DESCRIPTION OF THE TASK
Print exactly the lines running from the one that holds "Write the bpy" through the one that holds "scene.camera = camo", please, and leave the pictures out.

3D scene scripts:
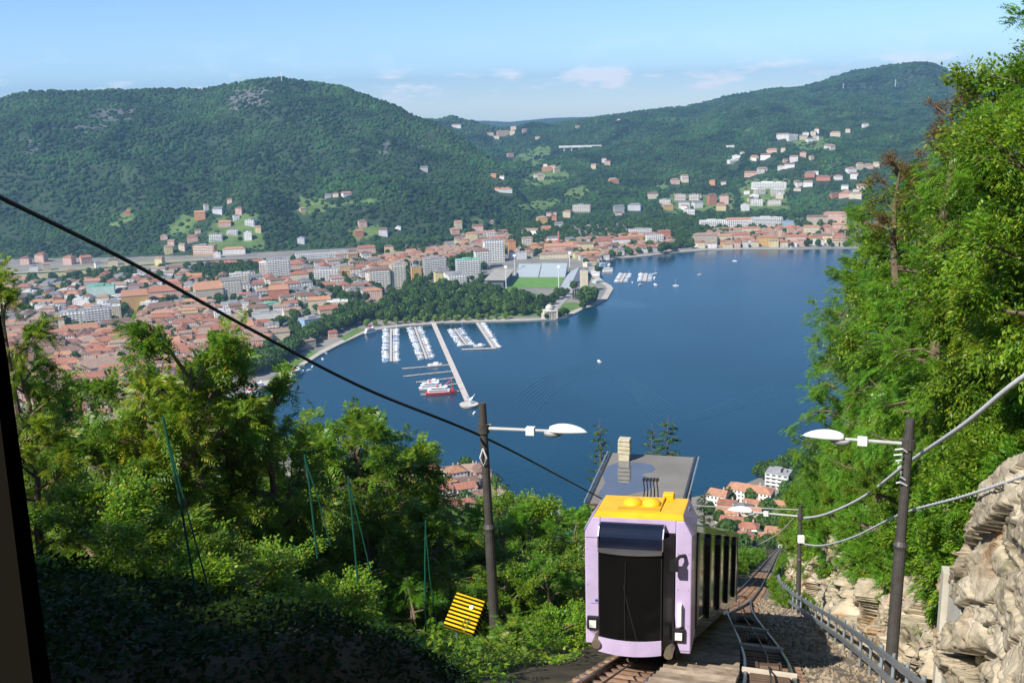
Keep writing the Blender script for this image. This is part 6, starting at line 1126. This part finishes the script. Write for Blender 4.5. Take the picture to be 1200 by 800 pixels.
LA = leaf_mat('leaf_ailanthus', (.055, .15, .015), (.17, .29, .024), (.34, .27, .02), rnd=.16, tr=.42); LB = leaf_mat('leaf_broad', (.06, .165, .013), (.20, .32, .02), (.30, .30, .02), rnd=.2, tr=.42); LY = leaf_mat('leaf_yellowing', (.10, .19, .012), (.24, .33, .02), (.46, .26, .03), rnd=.15, tr=.42); LR = leaf_mat('leaf_robinia', (.055, .18, .012), (.16, .33, .022), rnd=.15, tr=.45); LO = leaf_mat('leaf_brown', (.12, .06, .02), (.22, .12, .03), (.10, .14, .02), rnd=.2)
KIND = {
 'ailanthus': [tree_parts(500+i, 8, 2.6, .20, 'pinnate', 1900, .50, LA) for i in range(3)],
 'yellow': [tree_parts(520+i, 8, 2.3, .2, 'pinnate', 1600, .46, LY) for i in range(2)],
 'broad': [tree_parts(530+i, 8, 3.0, .22, 'single', 21000, .17, LB) for i in range(3)],
 'robinia': [tree_parts(540+i, 8, 3.0, .16, 'pinnate', 2900, .34, LR) for i in range(3)],
 'brown': [tree_parts(550, 8, 2.0, .3, 'single', 5000, .15, LO)],
 'thick': [tree_parts(580+i, 8, 3.0, .06, 'single', 24000, .17, LB, nl=15) for i in range(2)],
 'shrub': [tree_parts(560+i, 3, 1.5, .1, 'single', 9000, .13, LB, nl=9) for i in range(3)],
 'shrub_fine': [tree_parts(570+i, 3, 1.5, .1, 'pinnate', 1100, .30, LR, nl=9) for i in range(2)]}
NEAR = []; GL = 'leafy trees on the slope left of the track'; GR_ = 'trees and bushes over the rock face'
def near_tree(kind, px, py, s, R=None, base='', cat='tree', H=None, t=None, group=None):
    right = group == GR_; H0_ = 3 if kind.startswith('shrub') else 8; R0_ = {'ailanthus': 2.6, 'yellow': 2.3, 'brown': 2.0}.get(kind, 1.5 if H0_ == 3 else 3.0); Rr = R or R0_
    if right:                      # keep clear of the rock, the lamp post and the cables
        lim = np.interp(px, [900, 950, 1000, 1060, 1130, 1200], [650, 625, 608, 570, 560, 540])
        if px > 1030 and py+H0_*Rr/R0_*.8*FPX/s > 400: s = max(s, float(np.interp(px, [1030, 1066, 1130, 1200, 1300], [34, 33, 30, 27, 25])))
        Rr = max(.45, min(Rr, (lim-py)*s/FPX/(H0_*.80)*R0_)); R = Rr
    P, t0 = pick(px, py, s); t0 = t0 if t is None else t; t0 = t0
    H0 = 3 if kind.startswith('shrub') else 8; R0 = {'ailanthus': 2.6, 'yellow': 2.3, 'brown': 2.0}.get(kind, 1.5 if H0 == 3 else 3.0)
    g = float(gz(s, t0)); R = R or R0; k = R/R0; P = P if right else P-np.array([0, 0, .22*R]); hk = P[2]-g; kz = min(max(hk/(H0*.98), k*.7), k*1.25); z0 = P[2]-kz*H0*.98
    tm, cm = R_.choice(KIND[kind]); nm = 'shrub' if kind.startswith('shrub') else 'tree'
    tt = t0
    if right:                      # it grows out of the steep slope behind
        kz = min(kz, k*.9); z0 = P[2]-kz*H0*.98
        while tt < t0+9 and float(gz(s, tt)) < z0-.2: tt += .25
    g2 = min(float(gz(s, tt)), z0)
    B0 = W3(s, tt, g2); r = empty(nm, (P[0], P[1], z0), R_.random()*6.28, None, nm, group); tr_ = link('trunk', tm, r); c_ = link('crown', cm, r)
    r.location = tuple(B0); r.rotation_euler = (0, 0, 0); off = Vector((P[0], P[1], z0))-Vector(tuple(B0)); az = R_.random()*6.28
    for o_ in (tr_, c_): o_.location = off; o_.rotation_euler = (0, 0, az); o_.scale = (k, k, kz)
    if off.length > .5:
        b = MB(); w = .06+.05*k; b.tube([(0, 0, -.5), tuple(off*.45+Vector((0, 0, -.15*off.length*.2))), tuple(off+Vector((0, 0, .3)))], [w*1.5, w*1.2, w], 7); link('stem', b.mesh('stem', MATS['bark_near']), r)
    NEAR.append(dict(o=r, base=base, tx=px)); return r

for a in [('ailanthus', 226, 362, 19, 2.0, 'tallest feathery tree on the left, its top before the old town'), ('ailanthus', 246, 398, 20.5, 1.7, 'feathery tree leaning against the tallest one on its right'), ('ailanthus', 208, 402, 20, 1.6, 'feathery tree close on the left of the tallest one'), ('yellow', 178, 430, 18, 1.9, 'yellow-green feathery tree before the old town'), ('ailanthus', 120, 478, 17, 2.4, 'dark feathery tree low at the left'), ('ailanthus', 300, 438, 21, 2.0, 'feathery tree whose top reaches the ferry quay'), ('yellow', 262, 470, 25, 2.2, 'yellowing tree below the tallest feathery tree'),
    ('ailanthus', 352, 486, 27, 2.7, 'feathery tree rising before the bay'), ('ailanthus', 412, 462, 27, 3.0, 'feathery tree reaching out over the lake under the black cable'), ('ailanthus', 470, 502, 28, 2.5, 'feathery tree with a drooping branch against the lake'), ('yellow', 440, 548, 30, 2.0, 'tree with yellow tips near the right end of the feathery trees'), ('ailanthus', 515, 585, 25, 1.9, 'low feathery tree touching the left lamp post'),
    ('yellow', -4, 305, 19, .9, 'golden green branch top at the left edge'), ('ailanthus', 5, 372, 20, 1.4, 'dark leafy tree at the left edge behind the window post'), ('ailanthus', 38, 425, 21, 1.5, 'leafy sapling beside the window post before the old town'), ('yellow', 22, 470, 12.5, .9, 'yellow sapling against the window post'), ('broad', 60, 470, 20, 2.0, 'dark broadleaf tree beside the window post'), ('broad', 200, 520, 21, 2.5, 'sunlit bush-like tree behind the tall green post'), ('broad', 110, 560, 12, 1.6, 'bright leafy tree low beside the window post'), ('ailanthus', 290, 560, 25, 2.4, 'feathery tree in the middle of the left slope'),
    ('broad', 330, 590, 24, 2.2, 'broadleaf tree among the green fence rods'), ('ailanthus', 430, 600, 24, 1.2, 'feathery tree low by the green post'), ('broad', 330, 640, 14.5, 1.7, 'shaded bushy tree low on the left slope'), ('broad', 240, 620, 12.5, 1.5, 'half shaded bushy tree left of the tall post'), ('ailanthus', 160, 600, 12.5, 1.5, 'feathery tree right above the dark bank'), ('broad', 470, 640, 26, 1.7, 'broadleaf tree behind the striped hopper'), ('shrub', 385, 690, 17, 1.0, 'shaded shrub left of the striped hopper'),
    ('broad', 610, 566, 34, 2.6, 'light green tree between lamp post and house'), ('robinia', 645, 572, 38, 2.8, 'light green tree just left of the flat-roofed house'), ('robinia', 585, 585, 30, 2.2, 'tree right behind the left lamp post'), ('broad', 540, 615, 30, 1.9, 'tree left of the lamp post above the hopper'), ('robinia', 665, 590, 33, 1.9, 'tree against the corner of the flat-roofed house'), ('broad', 620, 632, 28, 1.9, 'leafy tree between lamp post and purple car'), ('robinia', 640, 655, 26, 1.5, 'young tree close to the purple car'), ('broad', 590, 660, 25, 1.6, 'tree at the foot of the left lamp post'), ('shrub', 655, 710, 24, 1.3, 'shrub below the purple car front'), ('shrub', 625, 722, 23.5, 1.0, 'shrub between lamp post foot and track'), ('shrub_fine', 470, 742, 18, .9, 'low fine-leaved shrub left below the hopper'),
    ('ailanthus', 90, 430, 30, 2.6, 'farther feathery tree below the old town'), ('broad', 350, 520, 30, 2.8, 'farther tree seen through the feathery ones'), ('broad', 20, 520, 22, 2.6, 'tree behind the window post'),
    ('shrub', 300, 655, 16, 1.3, 'low leafy shrub under the second green post'), ('shrub_fine', 345, 690, 17, 1.0, 'low feathery shrub in the middle of the slope'), ('shrub', 395, 690, 19.5, 1.1, 'low shrub left of the striped hopper'), ('shrub_fine', 478, 676, 22, 1.2, 'feathery shrub right beside the striped hopper'), ('shrub', 250, 650, 14.5, 1.2, 'low shrub right of the tall green post'), ('shrub', 400, 640, 22, 1.6, 'shrub between the middle green posts'), ('shrub_fine', 455, 640, 25, 1.6, 'feathery shrub behind the hopper'), ('shrub', 560, 690, 26, 1.5, 'shrub right behind the hopper'), ('shrub_fine', 640, 745, 22, .8, 'feathery weed beside the front of the car')]:
    near_tree(a[0], a[1], a[2], a[3], a[4], a[5], group=GL)
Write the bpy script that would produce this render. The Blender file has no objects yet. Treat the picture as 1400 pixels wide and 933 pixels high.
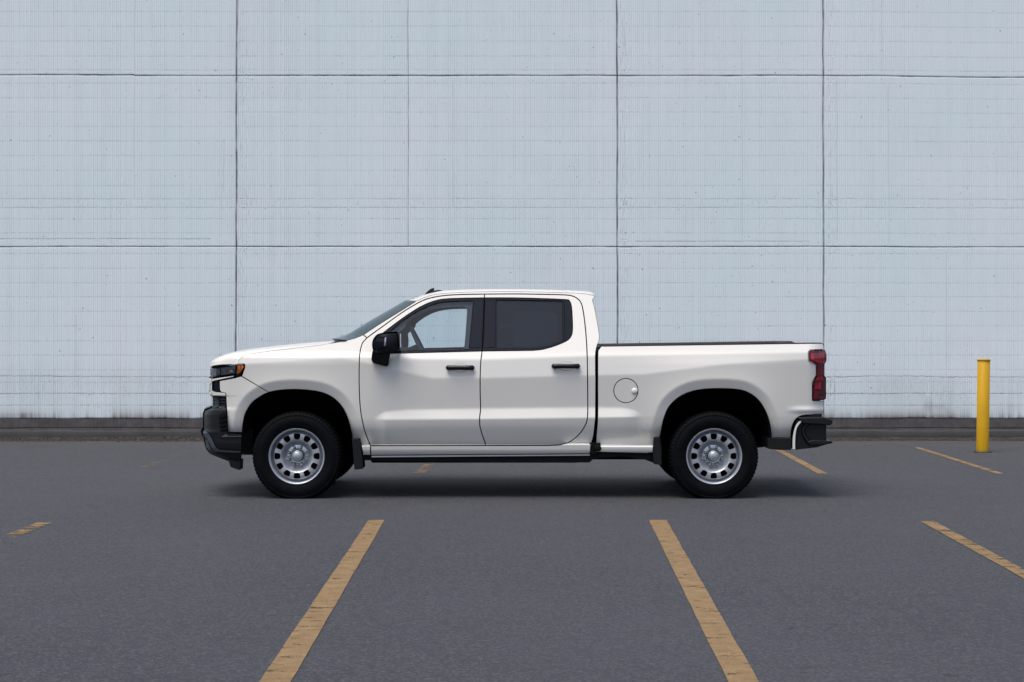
import bpy, math, random
import numpy as np
from mathutils import Vector, Matrix
from mathutils.geometry import delaunay_2d_cdt

random.seed(7); RNG = np.random.RandomState(11)
scene = bpy.context.scene
COL = scene.collection

# ------------------------------------------------------------------ camera, sky, sun, exposure
F, DC, HC, HY = 2410.0, 15.75, 1.5358, 448.0     # focal length in photo pixels, distance to the truck's side, eye height, horizon row
cam = bpy.data.cameras.new("camera"); camo = bpy.data.objects.new("camera", cam); COL.objects.link(camo)
cam.sensor_width = 36; cam.lens = F / 1400 * 36
cam.shift_y = -(466.5 - HY) / 1400
cam.clip_end = 2000; cam.clip_start = .1
camo.location = (0, -DC, HC); camo.rotation_euler = (math.radians(90), 0, 0)
scene.camera = camo

SUN_EL, SUN_AZ = 68, 218      # azimuth clockwise from +Y (sun stands behind the camera, a little to the left)
w = bpy.data.worlds.new("World"); scene.world = w; w.use_nodes = True
nt = w.node_tree; nt.nodes.clear()
sky = nt.nodes.new("ShaderNodeTexSky"); sky.sky_type = 'NISHITA'; sky.sun_disc = False
sky.sun_elevation = math.radians(SUN_EL); sky.sun_rotation = math.radians(SUN_AZ)
sky.air_density = 1.0; sky.dust_density = 3.5; sky.ozone_density = 1.0
bg = nt.nodes.new("ShaderNodeBackground"); bg.inputs[1].default_value = .12
out = nt.nodes.new("ShaderNodeOutputWorld")
nt.links.new(sky.outputs[0], bg.inputs[0]); nt.links.new(bg.outputs[0], out.inputs[0])
sl = bpy.data.lights.new("sun", 'SUN'); sl.energy = 2.1; sl.angle = math.radians(42); sl.color = (1, .965, .90)
so = bpy.data.objects.new("sun", sl); COL.objects.link(so)
az, el = math.radians(SUN_AZ), math.radians(SUN_EL)
sd = Vector((math.sin(az) * math.cos(el), math.cos(az) * math.cos(el), math.sin(el)))
so.rotation_euler = sd.to_track_quat('Z', 'Y').to_euler(); so.location = (0, -10, 20)
scene.view_settings.view_transform = 'Standard'; scene.view_settings.look = 'None'
scene.view_settings.gamma = 1; scene.view_settings.use_curve_mapping = False
scene.view_settings.exposure = 0.55
scene.cycles.max_bounces = 10; scene.cycles.transparent_max_bounces = 16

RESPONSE
Write the bpy script that would produce this render. The Blender file has no objects yet. Treat the picture as 1400 pixels wide and 933 pixels high.
import bpy, math, random
import numpy as np
from mathutils import Vector, Matrix
from mathutils.geometry import delaunay_2d_cdt

random.seed(7); RNG = np.random.RandomState(11)
scene = bpy.context.scene
COL = scene.collection

# ------------------------------------------------------------------ camera, sky, sun, exposure
F, DC, HC, HY = 2410.0, 15.75, 1.5358, 448.0     # focal length in photo pixels, distance to the truck's side, eye height, horizon row
cam = bpy.data.cameras.new("camera"); camo = bpy.data.objects.new("camera", cam); COL.objects.link(camo)
cam.sensor_width = 36; cam.lens = F / 1400 * 36
cam.shift_y = -(466.5 - HY) / 1400
cam.clip_end = 2000; cam.clip_start = .1
camo.location = (0, -DC, HC); camo.rotation_euler = (math.radians(90), 0, 0)
scene.camera = camo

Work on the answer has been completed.